魔女の宅急便 / 魔女宅 / Kiki's Delivery Service

魔女の宅急便 / 魔女宅 / Kiki's Delivery Service

『魔女の宅急便』は、1989年に公開されたスタジオジブリ制作のアニメーション映画。キャッチコピーは「おちこんだりもしたけれど、私は元気です」。13歳の魔女キキは満月の夜に自分の住む街を出て、海の向こうの街コリコにたどり着く。そこで「魔女の宅急便」を開業し、挫折を味わい、成長していく。角野栄子の『魔女の宅急便』が原作で、映画では原作よりファンタジー性が抑えられているのが特徴。

go-1113419597724563410471のレビュー・評価・感想

魔女の宅急便 / 魔女宅 / Kiki's Delivery Service
10

元気な力で空を飛ぶひとりの女の子の成長物語

魔女と宅急便にどのような関係があるのか、見た事のない方には分からないかもしれません。しかし、そこで繰り広げられる物語は、確かに視聴者の心をとらえる高い完成度を誇っています。

例えば、冒頭のシーンから、すでに感動ものなのです。主人公であるキキが親元を離れて魔女のほうきで飛び立つシーン、これから何が待っているのか、物語がどのように展開していくのか、これは視聴者の想像力が駆り立てられる場面。そこでキキが、「ラジオを付けて」と愛猫のジジに言います。すると流れ出す主題歌、そしてタイトルの「魔女の宅急便」という文字。ここで一気に視聴者は物語のワクワクする世界に引き込まれていきます。

親元から離れて独り立ちして、自分で仕事をこなしていくのは簡単な事ではありません。
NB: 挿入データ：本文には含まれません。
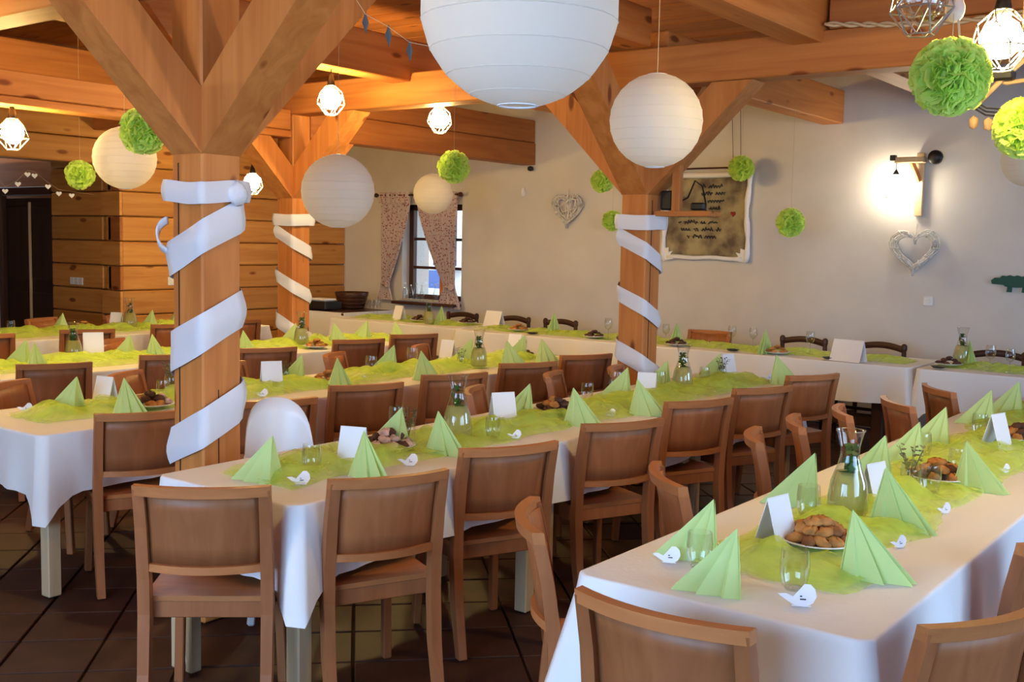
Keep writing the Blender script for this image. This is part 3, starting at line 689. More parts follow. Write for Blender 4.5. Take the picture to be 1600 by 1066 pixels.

しかし、キキは、ほうきで飛べるという魔女の特性を活かし、宅急便という仕事を始めます。個人的には、この組み合わせが面白いです。魔女という異世界的なものと宅急便というかなり現実界的なものが組み合わさり、それが、そこで繰り広げられる物語に大きな魅力を与えているのは、物語を見れば誰もが納得する所でしょう。実際に、場面場面で見ても、トータルで見ても、とても面白い内容と構成になっています。

ここで気になるのは、魔女のキキが黒猫のジジと会話できていたのに、途中から会話できなくなり、疎遠になるという部分です。なぜ、キキの魔力は弱まってしまったのでしょうか。魔力が弱まる前のシーンでは、キキが心ない女の子の態度に触れ、友人のトンボのパーティーへの出席も出来なくなってしまうという場面が描かれています。つまり、気持ちが落ち込むと魔力も失われてしまうという事ではないでしょうか。

元気なパワーがなければ、魔女は飛べないのかもしれません。しかし、トンボの危機に直面し、キキは、再び飛ぼうとします。この時のキキには、安定的で元気なパワーはありませんが、友人を救いたいという思いがあります。その力がキキを再び飛び立たせ、危機に陥っているトンボの元へと不安定ながら飛んでいけるようになります。

このような側面を考えると、この世界の魔女は、ポジティブな気持ちで魔力を発揮できるのではないかと思います。実際、友人を助けたいというポジティブな思いがキキを再び飛び上がらせます。

そして、なんとかトンボの救出に成功するキキ。物語はハッピーエンドを迎えます。しかし、なんとか空を飛ぶ事が出来ても、愛猫のジジと再び会話できるようにはなりませんでした。

映画は、そこで終わっています。では、この後もキキはジジと会話できなくなったのでしょうか。しかし、エンディングを見ていると、キキは、再び自由に飛べるようになり、そのすぐ後ろには愛猫のジジがいます。つまり、魔力がなくなって仲たがいしていたキキとジジも仲直りできたのです。

この事から、おそらく再びキキはジジと話せるようになったのではないでしょうか。そして、そのようなハッピーエンドの方が作者の意図に合っているので、恐らくそうなのではないかと思います。

このように考えてみると、この映画は、魔力の元はポジティブな思考であるという部分や、魔女であるキキがひとりの人間として成長していく過程が上手く描かれていて、とても良い物語なのではないか、と思いました。

見た事のない方にはぜひ勧めたい、とても良い映画だと思いました。